**INSTRUCTIONS FOR THE TASK:** Repeat the listing below in full, exactly as it stands.

**GIVEN RECORDS:**
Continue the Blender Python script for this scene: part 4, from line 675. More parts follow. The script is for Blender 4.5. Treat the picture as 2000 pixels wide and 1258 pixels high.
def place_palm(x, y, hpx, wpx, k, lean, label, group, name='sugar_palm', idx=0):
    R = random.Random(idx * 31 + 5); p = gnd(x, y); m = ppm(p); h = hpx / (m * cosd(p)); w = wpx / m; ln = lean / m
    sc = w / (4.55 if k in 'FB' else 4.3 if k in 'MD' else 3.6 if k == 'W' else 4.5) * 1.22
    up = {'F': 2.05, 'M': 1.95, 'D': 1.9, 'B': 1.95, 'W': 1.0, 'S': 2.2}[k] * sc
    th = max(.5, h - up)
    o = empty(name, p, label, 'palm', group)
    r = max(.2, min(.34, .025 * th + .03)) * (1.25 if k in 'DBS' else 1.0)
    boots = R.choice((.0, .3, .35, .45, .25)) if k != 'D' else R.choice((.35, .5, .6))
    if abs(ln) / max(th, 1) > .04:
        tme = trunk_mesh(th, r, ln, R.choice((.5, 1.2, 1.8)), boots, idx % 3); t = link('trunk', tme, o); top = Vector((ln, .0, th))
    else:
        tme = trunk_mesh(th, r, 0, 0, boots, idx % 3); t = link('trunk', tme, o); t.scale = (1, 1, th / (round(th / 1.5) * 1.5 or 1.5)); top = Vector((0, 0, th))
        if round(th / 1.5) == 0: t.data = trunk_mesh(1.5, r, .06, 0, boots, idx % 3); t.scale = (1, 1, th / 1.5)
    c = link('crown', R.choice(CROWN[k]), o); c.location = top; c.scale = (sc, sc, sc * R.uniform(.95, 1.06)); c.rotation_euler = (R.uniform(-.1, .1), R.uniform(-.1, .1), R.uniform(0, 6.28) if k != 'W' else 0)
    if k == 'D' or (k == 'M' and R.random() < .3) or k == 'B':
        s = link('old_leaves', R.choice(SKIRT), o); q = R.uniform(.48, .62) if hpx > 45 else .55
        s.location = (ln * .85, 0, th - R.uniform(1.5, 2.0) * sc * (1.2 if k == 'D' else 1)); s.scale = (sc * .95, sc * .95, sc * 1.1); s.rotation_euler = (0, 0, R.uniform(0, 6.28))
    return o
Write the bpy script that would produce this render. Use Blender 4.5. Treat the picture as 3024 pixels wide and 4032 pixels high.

**RESPONSE TO THIS TASK:**
Continue the Blender Python script for this scene: part 4, from line 675. More parts follow. The script is for Blender 4.5. Treat the picture as 2000 pixels wide and 1258 pixels high.
def place_palm(x, y, hpx, wpx, k, lean, label, group, name='sugar_palm', idx=0):
    R = random.Random(idx * 31 + 5); p = gnd(x, y); m = ppm(p); h = hpx / (m * cosd(p)); w = wpx / m; ln = lean / m
    sc = w / (4.55 if k in 'FB' else 4.3 if k in 'MD' else 3.6 if k == 'W' else 4.5) * 1.22
    up = {'F': 2.05, 'M': 1.95, 'D': 1.9, 'B': 1.95, 'W': 1.0, 'S': 2.2}[k] * sc
    th = max(.5, h - up)
    o = empty(name, p, label, 'palm', group)
    r = max(.2, min(.34, .025 * th + .03)) * (1.25 if k in 'DBS' else 1.0)
    boots = R.choice((.0, .3, .35, .45, .25)) if k != 'D' else R.choice((.35, .5, .6))
    if abs(ln) / max(th, 1) > .04:
        tme = trunk_mesh(th, r, ln, R.choice((.5, 1.2, 1.8)), boots, idx % 3); t = link('trunk', tme, o); top = Vector((ln, .0, th))
    else:
        tme = trunk_mesh(th, r, 0, 0, boots, idx % 3); t = link('trunk', tme, o); t.scale = (1, 1, th / (round(th / 1.5) * 1.5 or 1.5)); top = Vector((0, 0, th))
        if round(th / 1.5) == 0: t.data = trunk_mesh(1.5, r, .06, 0, boots, idx % 3); t.scale = (1, 1, th / 1.5)
    c = link('crown', R.choice(CROWN[k]), o); c.location = top; c.scale = (sc, sc, sc * R.uniform(.95, 1.06)); c.rotation_euler = (R.uniform(-.1, .1), R.uniform(-.1, .1), R.uniform(0, 6.28) if k != 'W' else 0)
    if k == 'D' or (k == 'M' and R.random() < .3) or k == 'B':
        s = link('old_leaves', R.choice(SKIRT), o); q = R.uniform(.48, .62) if hpx > 45 else .55
        s.location = (ln * .85, 0, th - R.uniform(1.5, 2.0) * sc * (1.2 if k == 'D' else 1)); s.scale = (sc * .95, sc * .95, sc * 1.1); s.rotation_euler = (0, 0, R.uniform(0, 6.28))
    return o
Write the bpy script that would produce this render. Use Blender 4.5. Treat the picture as 3024 pixels wide and 4032 pixels high.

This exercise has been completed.